Jordan Carpenter thinks she’s finally found the perfect candidate for Jilted, a new dating show about runaway grooms: Luke Elliott, a playboy firefighter who’s left not one but three brides at the altar. The only problem? Luke refuses to answer Jordan’s emails or return her calls. Which is how she ends up on a flight to Montana to recruit him in person. It’s not Manhattan but at least the locals in Lucky Hollow seem friendly . . . except for Luke, who’s more intense—and way hotter—than the slick womanizer Jordan expected.
Eager to put the past behind him, Luke has zero intention of following this gorgeous, fast-talking city girl back to New York. But before he can send her packing, Jordan’s everywhere: at his favorite bar, the county fair, even his exes’ book club. Annoyingly, everyone in Lucky Hollow seems to like her—and deep down, she’s starting to grow on him too. But the more he fights her constant pestering, the more Luke finds himself wishing that Jordan would kick off her high heels and make herself comfortable in his arms.

‘Ready to Run’ is sort of a spinoff take on The Bachelor/The Bachelorette, only that it ups the stakes for the guy in question in a new reality tv series that is touted to get the whole world talking. He has to be a runaway groom (which, by extension, means he’s probably a playboy who truly sweats at commitment) who’s going to find his true love on screen and be tied down as millions of eyes watch.

In this case, Luke Elliott is Jordan Carpenter’s target, and he’s so elusive that she has to fly all the way to a small town in Montana just to pitch her case. It’s a difficult return to small town life for her, though it’s way harder for Luke, whose 3 ‘failed’ altar runs aren’t exactly what they seem at all.

I’ll admit that from the beginning, Lauren Layne’s premise of this particular reality show was, well, a distasteful one to begin with – at least in the way I think of the trashy series that just goes on and on. It’s a shallow, mocking spectacle out of relationships, catering (mostly) to people who want their 15 seconds of fame and aren’t afraid to do anything to get it. But I am sort of at the point where I’ll pick up some books of Layne’s just so I can read the banter as well as some surprisingly heart-stopping moments that she’s known to write.

Consequently, there were parts I liked, and others that I didn’t as I struggled through several scenes. Characterisation was unfortunately, one of those.
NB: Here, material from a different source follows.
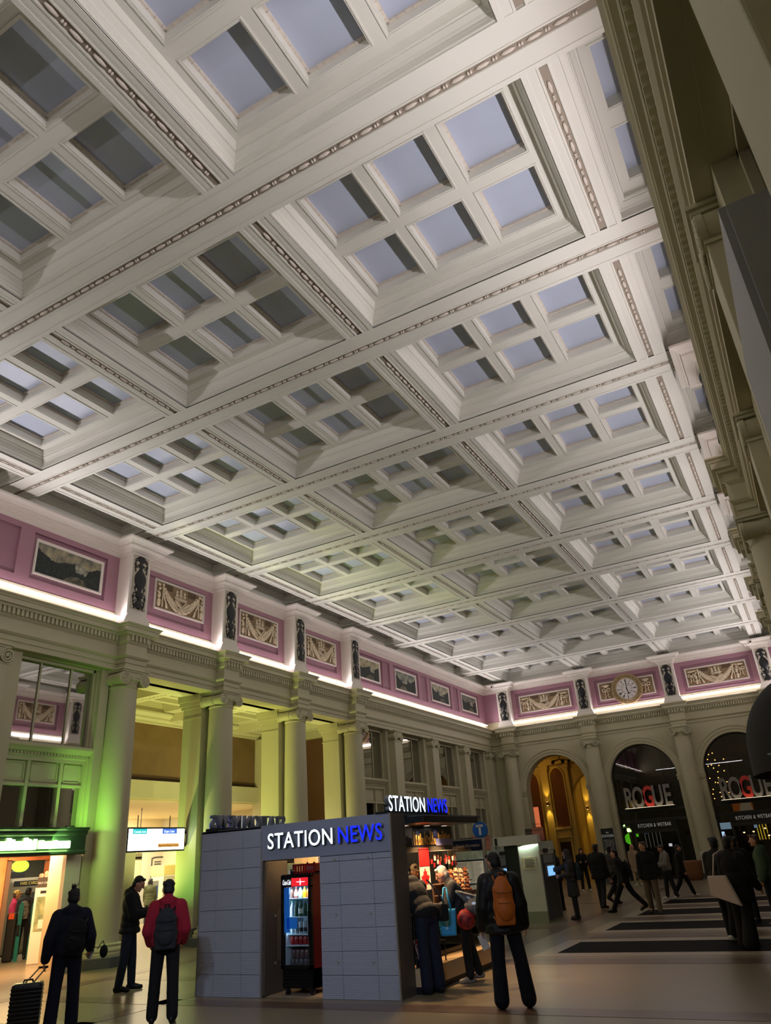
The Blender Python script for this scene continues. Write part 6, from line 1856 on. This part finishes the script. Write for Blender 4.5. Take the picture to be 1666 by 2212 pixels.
    g.cap(up_((0, -0.01*s, 0.5*s)), 0.075*s+p*0.5, N+R @ Vector((0, -0.005*s, 0.035*s)), 0.07*s)
    if coat:
        nq = max(4, int(coat/0.025))
        for q in range(1, nq+1):
            z = ph-coat*s*q/nq
            g.ell((0, 0, z), (0.17*s*W+p+0.02*s*q/nq, 0.125*s+p+0.015*s*q/nq, 0.045*s), nu=14, nv=8)
    for sd in (-1, 1):
        sh, el, wr_, d = A[sd]
        g.cap(sh, 0.06*s+p*0.8, el, 0.05*s+p*0.8); g.cap(el, 0.05*s+p*0.8, wr_-d*0.01*s, 0.042*s+p*0.5)
        g.ell(el+Vector((0, 0, -0.01)), (0.055*s+p*0.8,)*3, nu=10, nv=8)
    if collar is not None or hood == 'down':
        g.cap(up_((-0.07*s, -0.07*s, 0.56*s)), 0.05*s, up_((0.07*s, -0.07*s, 0.56*s)), 0.05*s)
        g.ell(up_((0, -0.085*s, 0.54*s)), (0.11*s, 0.055*s, 0.085*s), R)
    if hood == 'up':
        g.ell(HC + HR @ Vector((0, -0.025*s, 0.01*s)), (0.1*s, 0.108*s, 0.132*s), HR)
        g.cap(HC + HR @ Vector((0, -0.03*s, -0.05*s)), 0.09*s, up_((0, -0.02*s, 0.5*s)), 0.11*s)
    remesh(g, 'jacket', top, t, vx*1.25, 14)
    # ---- hair, hat
    if hood != 'up' or hair_style == 'bun':
        g = MB()
        if hair is not None:
            g.ell(hp((0, -0.022, 0.03)), (0.084*s, 0.096*s, 0.097*s), HR, 14, 10)
            g.ell(hp((0, -0.045, -0.02)), (0.08*s, 0.068*s, 0.085*s), HR, 14, 10)
            rr = random.Random(hash(label) % 999)
            for q in range(10):
                a = rr.uniform(-1.4, 1.4); bb = rr.uniform(0.2, 1.2)
                g.ell(hp((0.08*math.sin(a)*math.cos(bb), -0.02-0.085*math.cos(a)*math.cos(bb)*0.6, 0.03+0.085*math.sin(bb))), (0.022*s, 0.022*s, 0.014*s), HR, 8, 6)
            if hair_style == 'short': g.cap(hp((-0.05, 0.052, 0.088)), 0.024*s, hp((0.05, 0.052, 0.088)), 0.024*s, 8)
            if hair_style == 'long':
                for q in (-0.05, 0, 0.05): g.cap(hp((q, -0.06, 0.0)), 0.05*s, hp((q*1.3, -0.075, -0.24)), 0.045*s)
            if hair_style == 'bun':
                g.ell(hp((-0.015, -0.05, 0.135)), (0.035*s, 0.035*s, 0.03*s), HR)
                for q in (-1, 0, 1): g.cap(hp((q*0.02, -0.05, 0.14)), 0.01*s, hp((q*0.05, -0.06, 0.185)), 0.006*s, 6)
            remesh(g, 'hair', hair, t, vx, 1)
    if hat is not None:
        g = MB(); g.ell(hp((0, -0.005, 0.05)), (0.09*s, 0.106*s, 0.085*s), HR, 14, 10); g.ell(hp((0, 0.115, 0.045)), (0.065*s, 0.06*s, 0.010*s), HR, 12, 8)
        remesh(g, 'cap', hat, t, vx, 1)
    if show_face:
        g = MB()
        for sd in (-1, 1): g.ell(hp((sd*0.032, 0.086, 0.014)), (0.013*s, 0.008*s, 0.007*s), HR, 8, 6)
        g.build('eyes', M_eye, t, True)
        g = MB(); g.ell(hp((0, 0.094, -0.062)), (0.022*s, 0.008*s, 0.006*s), HR, 8, 6); g.build('mouth', M_lip, t, True)
    wp = lambda v: t.matrix_world
    return dict(root=t, P=P, R=R, N=N, C=C, B=B, A=A, J=J, s=s, HC=HC, HR=HR, up=up_, rz=math.atan2(-face[0], face[1]), loc=Vector(loc))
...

Luke’s nuanced backstory and his standup nature became clear as the story went on (and as I’d suspected, there was a lot more to those 3 altar failures than met the eye) and it was easy to root for Luke’s HEA, though the town’s methods of going about it were questionable and annoying. That he didn’t want to give an inch to Jordan was, frankly, his right and prerogative and I was glad to see that he stood by his own principles as much as he could.

On the other hand, I found Jordan extremely dislikable, and her intent to sell out Luke’s personal plight made her embodiment of reality tv in all its ugly glory as she canvassed the whole town for his back story when it was clear he didn’t want a thing to do with the show at all. The lack of respect she refused to give Luke as she relentlessly pried into his life was abominable and the many insulating layers that she’d put between herself and Luke made it difficult to think that the ‘connection’ between them was anything but skin deep.
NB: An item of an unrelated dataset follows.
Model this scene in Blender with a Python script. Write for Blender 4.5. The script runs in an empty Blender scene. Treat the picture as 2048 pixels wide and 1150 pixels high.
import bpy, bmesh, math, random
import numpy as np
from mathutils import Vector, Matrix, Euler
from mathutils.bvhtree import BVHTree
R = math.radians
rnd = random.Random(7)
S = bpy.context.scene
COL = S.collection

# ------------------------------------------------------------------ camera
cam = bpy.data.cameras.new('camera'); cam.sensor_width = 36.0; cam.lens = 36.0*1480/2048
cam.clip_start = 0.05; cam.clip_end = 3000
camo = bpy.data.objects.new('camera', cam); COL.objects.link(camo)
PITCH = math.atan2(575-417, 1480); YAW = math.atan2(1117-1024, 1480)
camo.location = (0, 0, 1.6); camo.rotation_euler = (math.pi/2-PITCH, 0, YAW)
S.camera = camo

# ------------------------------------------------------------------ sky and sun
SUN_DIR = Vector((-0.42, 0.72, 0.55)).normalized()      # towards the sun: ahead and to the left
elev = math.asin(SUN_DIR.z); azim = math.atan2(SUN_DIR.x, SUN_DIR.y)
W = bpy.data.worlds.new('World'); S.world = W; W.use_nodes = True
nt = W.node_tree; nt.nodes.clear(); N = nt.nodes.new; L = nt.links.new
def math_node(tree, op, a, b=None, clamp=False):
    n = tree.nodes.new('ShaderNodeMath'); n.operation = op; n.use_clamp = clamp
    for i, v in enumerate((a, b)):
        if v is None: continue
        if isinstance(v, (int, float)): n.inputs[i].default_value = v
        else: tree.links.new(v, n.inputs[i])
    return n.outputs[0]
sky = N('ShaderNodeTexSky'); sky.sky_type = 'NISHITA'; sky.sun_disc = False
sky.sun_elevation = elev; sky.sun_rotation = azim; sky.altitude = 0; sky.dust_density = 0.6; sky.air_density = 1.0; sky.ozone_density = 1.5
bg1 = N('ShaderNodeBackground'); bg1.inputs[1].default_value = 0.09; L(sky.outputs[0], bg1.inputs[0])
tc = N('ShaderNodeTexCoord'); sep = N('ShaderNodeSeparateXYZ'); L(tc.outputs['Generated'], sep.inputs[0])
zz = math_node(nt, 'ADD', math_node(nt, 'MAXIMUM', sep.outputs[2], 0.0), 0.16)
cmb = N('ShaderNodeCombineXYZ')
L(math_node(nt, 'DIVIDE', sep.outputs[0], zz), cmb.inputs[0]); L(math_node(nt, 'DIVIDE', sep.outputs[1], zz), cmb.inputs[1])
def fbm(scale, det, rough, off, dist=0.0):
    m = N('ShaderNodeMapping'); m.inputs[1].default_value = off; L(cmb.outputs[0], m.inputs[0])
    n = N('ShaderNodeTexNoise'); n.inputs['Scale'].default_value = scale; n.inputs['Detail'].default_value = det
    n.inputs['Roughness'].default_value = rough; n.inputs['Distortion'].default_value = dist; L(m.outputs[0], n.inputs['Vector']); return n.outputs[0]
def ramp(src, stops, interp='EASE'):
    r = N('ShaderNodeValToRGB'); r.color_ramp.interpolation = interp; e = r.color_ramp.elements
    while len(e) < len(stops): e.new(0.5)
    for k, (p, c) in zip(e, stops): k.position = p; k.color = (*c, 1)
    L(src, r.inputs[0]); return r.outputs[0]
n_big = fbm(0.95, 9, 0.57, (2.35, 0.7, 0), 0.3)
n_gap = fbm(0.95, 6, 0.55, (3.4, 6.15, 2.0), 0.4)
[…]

The long and short of it really, is that ‘Ready to Run’ has been a mixed bag for me. Despite my qualms about Jordan, Layne quite nicely wraps up the whole ugly scenario without shortchanging either protagonist in a way that leaves you unsatisfied. That Luke and Jordan can walk into their sunset by the time the epilogue rolls around is quite the restoration of my tentative faith in this series, which I hope can only get better.